Our shadow pieces are aspects of our personality we so deeply deny that we keep them hidden from view, only to have them pop out in unexpected, embarrassing or hurtful ways.

We perceive of our shadow traits as so bad, so awful, so harmful to our image of ourselves that we disown them and send them into exile. Yet, that which we deny holds great power, and by pushing them away, we give them energy and strength. Eventually the pressure builds, and we act out of our shadow.

A married family values politician who becomes embroiled in a sex scandal is acting out of shadow. A Catholic priest who sexually abuses children is acting out of shadow. Shadow manifests in less sensation ways as well, such as disowning our anger, then having it find expression through passive-aggressive behavior.

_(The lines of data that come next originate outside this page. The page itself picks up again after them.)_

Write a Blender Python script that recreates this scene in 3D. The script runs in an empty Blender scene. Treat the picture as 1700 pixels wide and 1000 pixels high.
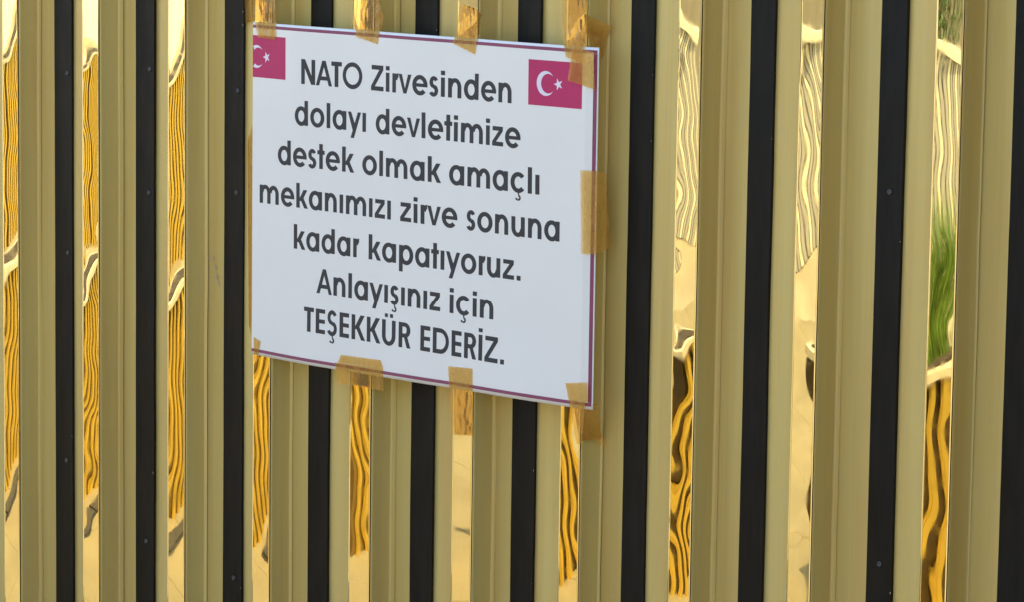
import bpy, bmesh, math, random
from mathutils import Vector, Matrix, noise
random.seed(7)
S = bpy.context.scene
COL = S.collection

# ------------------------------------------------------------------ camera, sky, sun, exposure
cam_d = bpy.data.cameras.new('camera'); cam = bpy.data.objects.new('camera', cam_d); COL.objects.link(cam)
S.camera = cam
F_PX, YAW, PITCH, ROLL = 5869.49, 0.79507188, 0.1328098, 0.01424176
CPOS = Vector((3.582275, -3.444974, 0.292784))
fw = Vector((-math.sin(YAW)*math.cos(PITCH), math.cos(YAW)*math.cos(PITCH), -math.sin(PITCH)))
rt = Vector((math.cos(YAW), math.sin(YAW), 0)); up = rt.cross(fw)
r2 = rt*math.cos(ROLL)+up*math.sin(ROLL); u2 = -rt*math.sin(ROLL)+up*math.cos(ROLL)
cam.matrix_world = Matrix(((r2.x,u2.x,-fw.x,CPOS.x),(r2.y,u2.y,-fw.y,CPOS.y),(r2.z,u2.z,-fw.z,CPOS.z),(0,0,0,1)))
cam_d.sensor_width = 36; cam_d.lens = F_PX/1700*36; cam_d.clip_start = .05; cam_d.clip_end = 500

SUN_EL, SUN_AZ = math.radians(64), math.radians(20)      # sun behind the fence (+Y), a little to the right
w = bpy.data.worlds.new('World'); S.world = w; w.use_nodes = True
nt = w.node_tree; bg = nt.nodes['Background']; sky = nt.nodes.new('ShaderNodeTexSky')
sky.sky_type = 'NISHITA'; sky.sun_disc = False; sky.sun_elevation = SUN_EL; sky.sun_rotation = SUN_AZ
sky.air_density = 1.0; sky.dust_density = 2.0
nt.links.new(sky.outputs[0], bg.inputs[0]); bg.inputs[1].default_value = 0.15
sd = bpy.data.lights.new('sun', 'SUN'); so = bpy.data.objects.new('sun', sd); COL.objects.link(so)
sd.energy = 1.9; sd.angle = math.radians(.53); sd.color = (1, .95, .87)
sdir = Vector((math.sin(SUN_AZ)*math.cos(SUN_EL), math.cos(SUN_AZ)*math.cos(SUN_EL), math.sin(SUN_EL)))
so.rotation_euler = (-sdir).to_track_quat('-Z', 'Y').to_euler()
S.view_settings.view_transform = 'Standard'; S.view_settings.look = 'None'; S.view_settings.gamma = 1
S.view_settings.use_curve_mapping = False
S.view_settings.exposure = 1.72

GROUND = -1.45; TOP = 0.75                                # fence foot and top, metres from the sign's top edge

# ------------------------------------------------------------------ helpers
def tag(o, label=None, cat=None, group=None, kind=None):
    for k, v in (('label', label), ('category', cat), ('group', group), ('kind', kind)):
        if v: o[k] = v
    return o
def empty(name, loc=(0,0,0), **k):
    o = bpy.data.objects.new(name, None); COL.objects.link(o); o.location = loc; o.empty_display_size = .1
    return tag(o, **k)
def link(name, me, mat, parent=None, smooth=False, loc=None):
    for m in (mat if isinstance(mat, (list, tuple)) else [mat]): me.materials.append(m)
    if smooth: me.polygons.foreach_set('use_smooth', [True]*len(me.polygons))
    o = bpy.data.objects.new(name, me); COL.objects.link(o)
    if parent is not None:
        o.parent = parent
    if loc is not None: o.location = loc
    return o
def mesh(name, V, F):
    me = bpy.data.meshes.new(name); me.from_pydata([tuple(v) for v in V], [], F); me.update(); return me
def bm_mesh(name, bm):
    bmesh.ops.recalc_face_normals(bm, faces=bm.faces)
    me = bpy.data.meshes.new(name); bm.to_mesh(me); bm.free(); return me
def box(V, F, x0, x1, y0, y1, z0, z1):
    n = len(V)
    V += [(x0,y0,z0),(x1,y0,z0),(x1,y1,z0),(x0,y1,z0),(x0,y0,z1),(x1,y0,z1),(x1,y1,z1),(x0,y1,z1)]
    F += [tuple(n+i for i in f) for f in ((0,3,2,1),(4,5,6,7),(0,1,5,4),(1,2,6,5),(2,3,7,6),(3,0,4,7))]
def extrude_profile(name, prof, z0, z1, nz, wob=None, closed=True, caps=True):
    """vertical extrusion of an XY outline (counter-clockwise seen from above); wob(x, y, z, i) -> displaced (x, y)"""
    V, F = [], []; n = len(prof)
    for k in range(nz+1):
        z = z0+(z1-z0)*k/nz
        for i, (x, y) in enumerate(prof):
            if wob: x, y = wob(x, y, z, i)
            V.append((x, y, z))
    m = n if closed else n-1
    for k in range(nz):
        for i in range(m):
            j = (i+1) % n; F.append((k*n+i, k*n+j, (k+1)*n+j, (k+1)*n+i))
    if closed and caps:
        F.append(tuple(range(n))[::-1]); F.append(tuple(nz*n+i for i in range(n)))
    return mesh(name, V, F)

# ------------------------------------------------------------------ materials
def new_mat(name):
    m = bpy.data.materials.new(name); m.use_nodes = True
    return m, m.node_tree, m.node_tree.nodes['Principled BSDF']
def nd(t, typ, **k):
    n = t.nodes.new(typ)
    for a, v in k.items(): setattr(n, a, v)
    return n
def coords(t, scale):
    tc = nd(t, 'ShaderNodeNewGeometry'); mp = nd(t, 'ShaderNodeMapping'); mp.inputs['Scale'].default_value = scale
    t.links.new(tc.outputs['Position'], mp.inputs['Vector']); return mp.outputs[0]
def noise_n(t, scale, sc=1, det=3, rough=.5):
    n = nd(t, 'ShaderNodeTexNoise'); n.inputs['Scale'].default_value = sc; n.inputs['Detail'].default_value = det
    n.inputs['Roughness'].default_value = rough
    t.links.new(coords(t, scale), n.inputs['Vector']); return n.outputs['Fac']
def ramp(t, fac, stops):
    r = nd(t, 'ShaderNodeValToRGB'); e = r.color_ramp.elements
    while len(e) < len(stops): e.new(.5)
    for el, (p, c) in zip(e, stops): el.position = p; el.color = (*c, 1)
    t.links.new(fac, r.inputs[0]); return r.outputs[0]
def maprange(t, fac, a, b, c, d):
    r = nd(t, 'ShaderNodeMapRange'); t.links.new(fac, r.inputs[0])
    for i, v in zip((1,2,3,4), (a,b,c,d)): r.inputs[i].default_value = v
    return r.outputs[0]
def bump(t, b, fac, dist, strength=1):
    n = nd(t, 'ShaderNodeBump'); n.inputs['Distance'].default_value = dist; n.inputs['Strength'].default_value = strength
    t.links.new(fac, n.inputs['Height']); t.links.new(n.outputs[0], b.inputs['Normal'])

def mat_brass():
    m, t, b = new_mat('brass_paint')
    a = noise_n(t, (16, 16, .7), 2.2, 3)                      # long vertical drift of tone, soft reflections painted into the colour
    c = noise_n(t, (220, 220, 2.2), 1, 2)                 # brushed streaks
    mx = nd(t, 'ShaderNodeMath', operation='MULTIPLY_ADD'); t.links.new(c, mx.inputs[0]); mx.inputs[1].default_value = .35; t.links.new(a, mx.inputs[2])
    t.links.new(ramp(t, mx.outputs[0], [(.50, (.615, .435, .135)), (.68, (.645, .482, .152)), (.86, (.66, .515, .175))]), b.inputs['Base Color'])
    b.inputs['Metallic'].default_value = .2
    # settled dust and faint water marks, paler and matt
    base = b.inputs['Base Color'].links[0].from_socket; du = nd(t, 'ShaderNodeMixRGB'); du.inputs[2].default_value = (.50, .44, .27, 1)
    t.links.new(maprange(t, noise_n(t, (40, 40, 6), 3, 8, .7), .50, .78, 0, .38), du.inputs[0]); t.links.new(base, du.inputs[1]); t.links.new(du.outputs[0], b.inputs['Base Color'])
    t.links.new(maprange(t, noise_n(t, (6, 6, 6), 6, 4), .3, .7, .30, .42), b.inputs['Roughness'])
    bump(t, b, noise_n(t, (1, 1, 1), 900, 2), .00006)
    return m
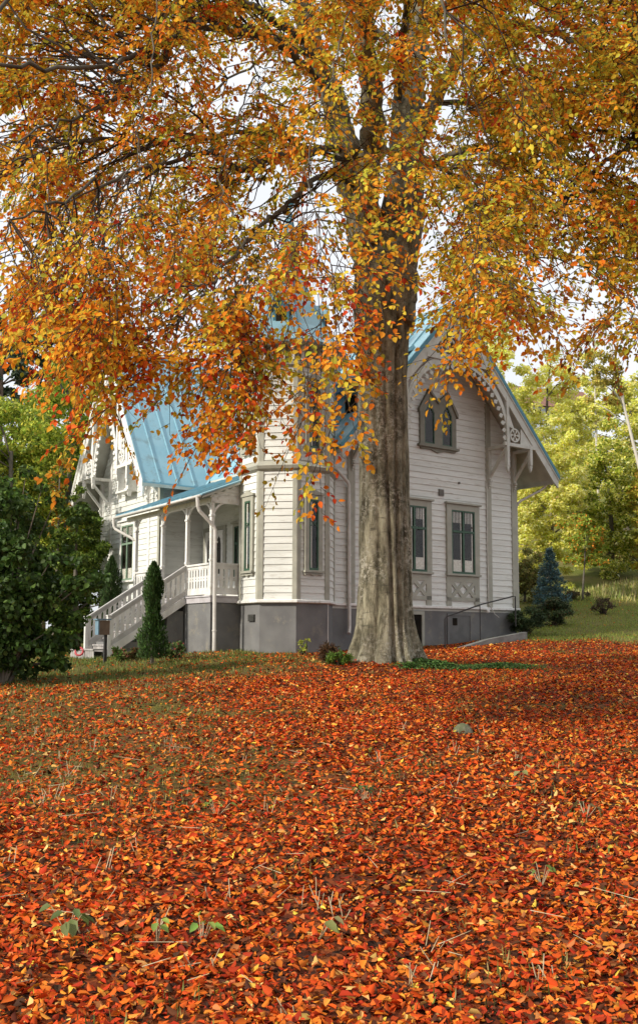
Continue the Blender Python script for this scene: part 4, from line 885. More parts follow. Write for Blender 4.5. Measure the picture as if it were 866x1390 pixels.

Often, we keep the secret of our shadow even from ourselves. We may not realize what we’re doing, even while acting out of our shadow. We somehow divorce ourselves from the impact our words have on others. In our minds, we justify our actions, dress them up and explain them away. We disconnect our behavior from that thing we don’t like about ourselves. But there it is, being shown to the world.

Because of the nature of shadow, it is difficult to see. So, how do we know when we’re acting out of our shadow? Here are several energetic clues that help bring it into our awareness:

1) through the reaction of those around us – Through the mirror of other, we gain insight into our shadow when someone reacts to our words or actions in a way other than what we expected. If we catch ourselves thinking something like, “I’m just trying to be helpful. Why do people always take it wrong?,” we might want to take a closer look at what is being reflected for us.

2) through a furtive energy – Whenever we want to keep a behavior secret because we would be deeply embarrassed should it come to light, we’re likely acting out of our shadow.

3) through coyote energy – Shadow pieces sometimes carry trickster energy. This arises when our wise, higher self questions whether we should take an action, and we feel a compulsion to move forward anyway. Then when we do, we get zapped by our shadow.

4) what is shown to us by others – A strong, visceral reaction to specific personality traits in others mirrors to us something we don’t like about ourselves. If we find judgmental people annoying, then we would sit with our judgmental shadow.

When a shadow piece begins to come into our awareness, it often feels vague and nebulous, even slippery. We may become frustrated or unsettled at our inability to clearly define it. When this happens, loosely hold the question, “What shadow piece wants my attention?” Live with the question spaciously and allow it to come into your awareness in perfect timing.

As we slowly accept this part of our self and treat it with kindness and compassion, our shadow doesn’t need to hide in the dark any longer. It slowly steps out into the light for healing. When we reclaim the parts we’ve been afraid to acknowledge, we become a fuller, richer embodiment of our True Self.

An invocation

We call now to our shadow pieces that have been living in exile. We invite these shadow pieces to step into the light and come home. We embrace ALL of who we are, our sacred wholeness, and we open to the Great Mystery of healing. Blessed be.